Если Игнатьич, Командор, Грохотало и им подобные – примитивно-грубоватые потребители, которые охоту сменили на разбой в храме, именуемом природой, то Гога Герцев, тоскующий по латам сверхчеловека, – духовный браконьер. Первые, истребляя природу, косвенно укорачивают век человечества. Второму этого уже мало, его вожделения простираются дальше (не зря он листал в свое время и Блаженного Августина, и Ф. Ницше): желая свободы и полной воли для себя, он посягает на своего ближнего. «Гордое одиночество, – как замечено у В. Астафьева, – игра в беду, и ничего нет подлее этой игры». Гога Герцев – хорошо тренированный парень, начитанный в модной западноевропейской философии. Правда, этот декорум сути не затронул, только его потребительство и бездуховность стали еще более лютыми, а презрение к «малым сим» достигло предела.
Мы знаем тундру Мамина-Сибиряка. Нам хорошо знакома тайга с ее угрюмо-диковатыми сильными людьми, разделенными пропастью классовых, сословных конфликтов, воспетая Вяч. Шишковым. Но тундру и тайгу, которые открывает ключом своей поэзии В. Астафьев, мы еще не знали. Тут свои суровые законы, прежде всего законы совести, не подвластные юрисдикции, но именно они-то и приобретают острейший социальный смысл.

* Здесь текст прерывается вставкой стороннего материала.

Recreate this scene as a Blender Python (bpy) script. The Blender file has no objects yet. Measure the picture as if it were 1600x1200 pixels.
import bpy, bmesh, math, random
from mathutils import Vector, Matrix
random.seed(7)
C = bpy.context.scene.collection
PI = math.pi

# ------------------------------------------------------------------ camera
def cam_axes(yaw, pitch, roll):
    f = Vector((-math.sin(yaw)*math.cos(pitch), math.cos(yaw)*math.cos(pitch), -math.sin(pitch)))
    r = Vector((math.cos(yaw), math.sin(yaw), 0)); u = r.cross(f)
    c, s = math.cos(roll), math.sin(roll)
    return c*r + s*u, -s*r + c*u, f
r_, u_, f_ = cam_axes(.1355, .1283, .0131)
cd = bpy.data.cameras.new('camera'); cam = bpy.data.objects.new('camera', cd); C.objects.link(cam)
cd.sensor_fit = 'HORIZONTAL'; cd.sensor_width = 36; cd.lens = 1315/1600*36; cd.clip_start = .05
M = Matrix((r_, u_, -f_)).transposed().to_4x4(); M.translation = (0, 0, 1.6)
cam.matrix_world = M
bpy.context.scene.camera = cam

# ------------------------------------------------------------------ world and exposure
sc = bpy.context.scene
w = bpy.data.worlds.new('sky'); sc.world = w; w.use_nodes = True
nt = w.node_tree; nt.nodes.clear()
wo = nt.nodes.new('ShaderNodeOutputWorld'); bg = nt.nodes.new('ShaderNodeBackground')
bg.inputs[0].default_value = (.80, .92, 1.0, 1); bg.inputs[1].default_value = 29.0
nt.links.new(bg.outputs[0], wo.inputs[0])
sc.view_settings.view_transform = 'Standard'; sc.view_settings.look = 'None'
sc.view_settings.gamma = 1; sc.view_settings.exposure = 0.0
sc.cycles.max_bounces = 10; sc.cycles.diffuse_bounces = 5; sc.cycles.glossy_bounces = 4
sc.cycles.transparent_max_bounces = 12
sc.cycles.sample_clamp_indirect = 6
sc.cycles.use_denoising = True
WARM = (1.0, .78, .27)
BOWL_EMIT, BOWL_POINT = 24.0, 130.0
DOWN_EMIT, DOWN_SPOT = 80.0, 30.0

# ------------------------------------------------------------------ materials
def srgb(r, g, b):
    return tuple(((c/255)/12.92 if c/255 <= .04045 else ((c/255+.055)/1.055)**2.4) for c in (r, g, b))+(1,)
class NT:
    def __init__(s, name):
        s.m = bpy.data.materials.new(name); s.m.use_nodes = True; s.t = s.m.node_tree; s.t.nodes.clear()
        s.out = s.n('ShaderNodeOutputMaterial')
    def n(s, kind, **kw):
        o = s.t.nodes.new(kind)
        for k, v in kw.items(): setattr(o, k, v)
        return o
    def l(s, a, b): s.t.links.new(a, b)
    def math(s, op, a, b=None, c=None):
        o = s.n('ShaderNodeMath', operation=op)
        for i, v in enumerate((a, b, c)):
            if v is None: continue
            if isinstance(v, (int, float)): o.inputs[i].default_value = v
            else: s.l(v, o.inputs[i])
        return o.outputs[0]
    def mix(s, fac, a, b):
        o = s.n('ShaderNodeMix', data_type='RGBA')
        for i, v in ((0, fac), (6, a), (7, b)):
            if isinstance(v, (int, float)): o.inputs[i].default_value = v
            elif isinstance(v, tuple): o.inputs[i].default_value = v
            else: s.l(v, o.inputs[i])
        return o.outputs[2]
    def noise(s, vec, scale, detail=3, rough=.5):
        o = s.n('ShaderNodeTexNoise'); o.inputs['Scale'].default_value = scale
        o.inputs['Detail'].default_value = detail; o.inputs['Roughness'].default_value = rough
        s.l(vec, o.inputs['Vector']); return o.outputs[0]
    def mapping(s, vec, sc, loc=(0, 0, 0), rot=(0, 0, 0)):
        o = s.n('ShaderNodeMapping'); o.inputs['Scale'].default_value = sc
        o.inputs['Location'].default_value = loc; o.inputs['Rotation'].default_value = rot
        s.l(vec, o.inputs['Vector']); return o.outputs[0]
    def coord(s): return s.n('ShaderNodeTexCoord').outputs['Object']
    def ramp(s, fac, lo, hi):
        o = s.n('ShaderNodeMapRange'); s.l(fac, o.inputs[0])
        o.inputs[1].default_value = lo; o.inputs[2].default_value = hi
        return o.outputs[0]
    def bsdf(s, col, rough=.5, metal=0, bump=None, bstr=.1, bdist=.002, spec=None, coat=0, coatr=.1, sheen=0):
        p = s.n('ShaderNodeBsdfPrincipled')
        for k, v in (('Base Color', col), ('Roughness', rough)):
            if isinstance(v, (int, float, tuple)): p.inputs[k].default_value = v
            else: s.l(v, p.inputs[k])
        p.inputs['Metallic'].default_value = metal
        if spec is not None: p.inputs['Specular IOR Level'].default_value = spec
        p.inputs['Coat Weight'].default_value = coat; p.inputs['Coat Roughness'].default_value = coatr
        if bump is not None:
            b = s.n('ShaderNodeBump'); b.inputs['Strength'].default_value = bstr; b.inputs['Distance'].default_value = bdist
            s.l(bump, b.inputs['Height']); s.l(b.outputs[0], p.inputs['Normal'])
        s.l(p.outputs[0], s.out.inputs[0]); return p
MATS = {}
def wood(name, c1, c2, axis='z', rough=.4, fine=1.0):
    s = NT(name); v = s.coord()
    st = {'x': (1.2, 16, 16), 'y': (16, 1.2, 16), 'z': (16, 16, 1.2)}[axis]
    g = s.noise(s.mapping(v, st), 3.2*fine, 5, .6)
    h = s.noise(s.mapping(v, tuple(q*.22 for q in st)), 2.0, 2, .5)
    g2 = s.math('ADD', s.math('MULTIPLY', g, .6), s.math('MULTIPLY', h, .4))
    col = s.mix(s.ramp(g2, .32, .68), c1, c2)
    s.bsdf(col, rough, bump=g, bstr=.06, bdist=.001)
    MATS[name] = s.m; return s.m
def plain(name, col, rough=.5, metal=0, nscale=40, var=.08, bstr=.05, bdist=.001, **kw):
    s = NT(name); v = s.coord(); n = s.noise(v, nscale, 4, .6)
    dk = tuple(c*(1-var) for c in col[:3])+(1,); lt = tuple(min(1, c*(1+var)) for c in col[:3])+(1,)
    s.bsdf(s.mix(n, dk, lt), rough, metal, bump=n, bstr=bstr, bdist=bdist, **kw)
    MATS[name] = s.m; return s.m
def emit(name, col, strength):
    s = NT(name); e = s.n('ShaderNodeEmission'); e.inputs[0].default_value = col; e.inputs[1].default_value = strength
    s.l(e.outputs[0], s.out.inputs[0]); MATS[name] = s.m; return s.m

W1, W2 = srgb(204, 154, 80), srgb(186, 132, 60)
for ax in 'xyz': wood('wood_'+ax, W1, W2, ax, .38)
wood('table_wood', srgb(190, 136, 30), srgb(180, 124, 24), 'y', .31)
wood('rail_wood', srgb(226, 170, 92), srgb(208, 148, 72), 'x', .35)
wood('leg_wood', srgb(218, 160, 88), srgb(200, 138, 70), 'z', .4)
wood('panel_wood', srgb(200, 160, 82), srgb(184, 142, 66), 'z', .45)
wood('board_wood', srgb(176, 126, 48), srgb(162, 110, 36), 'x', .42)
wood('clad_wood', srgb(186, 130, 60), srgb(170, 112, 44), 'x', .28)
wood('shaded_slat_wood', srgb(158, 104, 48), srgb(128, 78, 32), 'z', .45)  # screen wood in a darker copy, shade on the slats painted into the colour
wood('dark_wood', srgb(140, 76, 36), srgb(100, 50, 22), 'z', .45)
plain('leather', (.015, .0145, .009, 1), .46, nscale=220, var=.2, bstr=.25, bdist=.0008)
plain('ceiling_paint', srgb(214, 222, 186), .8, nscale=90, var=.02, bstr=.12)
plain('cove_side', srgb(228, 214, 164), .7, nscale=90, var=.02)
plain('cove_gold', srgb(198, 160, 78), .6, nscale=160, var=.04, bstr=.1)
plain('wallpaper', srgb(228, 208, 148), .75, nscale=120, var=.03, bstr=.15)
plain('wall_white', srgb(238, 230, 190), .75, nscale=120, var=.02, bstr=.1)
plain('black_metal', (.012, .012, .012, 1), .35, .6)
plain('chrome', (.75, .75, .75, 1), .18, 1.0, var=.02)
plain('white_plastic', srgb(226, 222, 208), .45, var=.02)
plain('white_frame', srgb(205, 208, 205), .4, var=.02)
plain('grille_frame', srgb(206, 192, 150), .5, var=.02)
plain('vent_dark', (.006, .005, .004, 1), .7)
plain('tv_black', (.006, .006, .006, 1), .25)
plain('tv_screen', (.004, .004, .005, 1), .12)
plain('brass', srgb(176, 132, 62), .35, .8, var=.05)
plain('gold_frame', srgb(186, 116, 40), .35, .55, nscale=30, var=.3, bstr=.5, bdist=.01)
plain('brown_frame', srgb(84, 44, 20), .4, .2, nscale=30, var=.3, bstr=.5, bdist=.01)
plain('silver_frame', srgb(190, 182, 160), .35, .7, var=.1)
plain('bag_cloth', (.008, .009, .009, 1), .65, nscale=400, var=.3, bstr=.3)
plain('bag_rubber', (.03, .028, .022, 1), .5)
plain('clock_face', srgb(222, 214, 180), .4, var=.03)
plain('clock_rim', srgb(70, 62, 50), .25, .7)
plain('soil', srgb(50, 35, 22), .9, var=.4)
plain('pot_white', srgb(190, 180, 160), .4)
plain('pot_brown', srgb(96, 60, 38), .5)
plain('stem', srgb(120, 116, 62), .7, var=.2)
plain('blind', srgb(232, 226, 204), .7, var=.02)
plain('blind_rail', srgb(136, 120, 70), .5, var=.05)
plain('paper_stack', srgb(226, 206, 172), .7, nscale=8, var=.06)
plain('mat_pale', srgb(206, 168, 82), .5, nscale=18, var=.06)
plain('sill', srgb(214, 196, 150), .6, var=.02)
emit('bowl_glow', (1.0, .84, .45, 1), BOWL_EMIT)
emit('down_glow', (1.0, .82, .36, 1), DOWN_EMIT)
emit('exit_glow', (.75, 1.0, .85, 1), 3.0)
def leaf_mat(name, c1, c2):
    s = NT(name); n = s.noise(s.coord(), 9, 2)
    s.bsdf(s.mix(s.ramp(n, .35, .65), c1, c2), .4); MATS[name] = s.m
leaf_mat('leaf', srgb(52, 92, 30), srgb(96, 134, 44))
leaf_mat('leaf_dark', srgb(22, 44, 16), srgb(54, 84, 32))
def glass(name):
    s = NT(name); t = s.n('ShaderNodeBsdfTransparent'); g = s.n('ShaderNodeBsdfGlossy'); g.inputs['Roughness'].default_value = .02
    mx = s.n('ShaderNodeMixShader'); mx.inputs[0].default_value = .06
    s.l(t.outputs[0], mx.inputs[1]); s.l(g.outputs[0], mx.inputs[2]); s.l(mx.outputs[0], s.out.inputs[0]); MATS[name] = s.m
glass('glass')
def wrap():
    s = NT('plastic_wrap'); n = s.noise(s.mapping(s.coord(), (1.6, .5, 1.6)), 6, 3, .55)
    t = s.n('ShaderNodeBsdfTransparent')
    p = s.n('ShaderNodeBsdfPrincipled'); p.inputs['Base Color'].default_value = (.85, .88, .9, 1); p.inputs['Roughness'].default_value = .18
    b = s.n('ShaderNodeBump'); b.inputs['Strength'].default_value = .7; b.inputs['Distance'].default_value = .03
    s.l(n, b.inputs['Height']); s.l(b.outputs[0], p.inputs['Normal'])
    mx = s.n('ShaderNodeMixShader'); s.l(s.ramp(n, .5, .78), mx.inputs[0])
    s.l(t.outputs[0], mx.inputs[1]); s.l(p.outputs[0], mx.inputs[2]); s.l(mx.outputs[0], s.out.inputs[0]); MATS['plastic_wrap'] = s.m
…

Симпатии В. Астафьева на стороне таких людей, как Аким, которым дорога великая и добрая книга природы. Аким – сложная натура. Автор отнюдь не идеализирует его, не проходит мимо многих изъянов этого бывалого человека. Здесь не просто искусство светотени, но та горечь и терпкость жизни, те ее трудности, которые не имеет права обходить истинное искусство.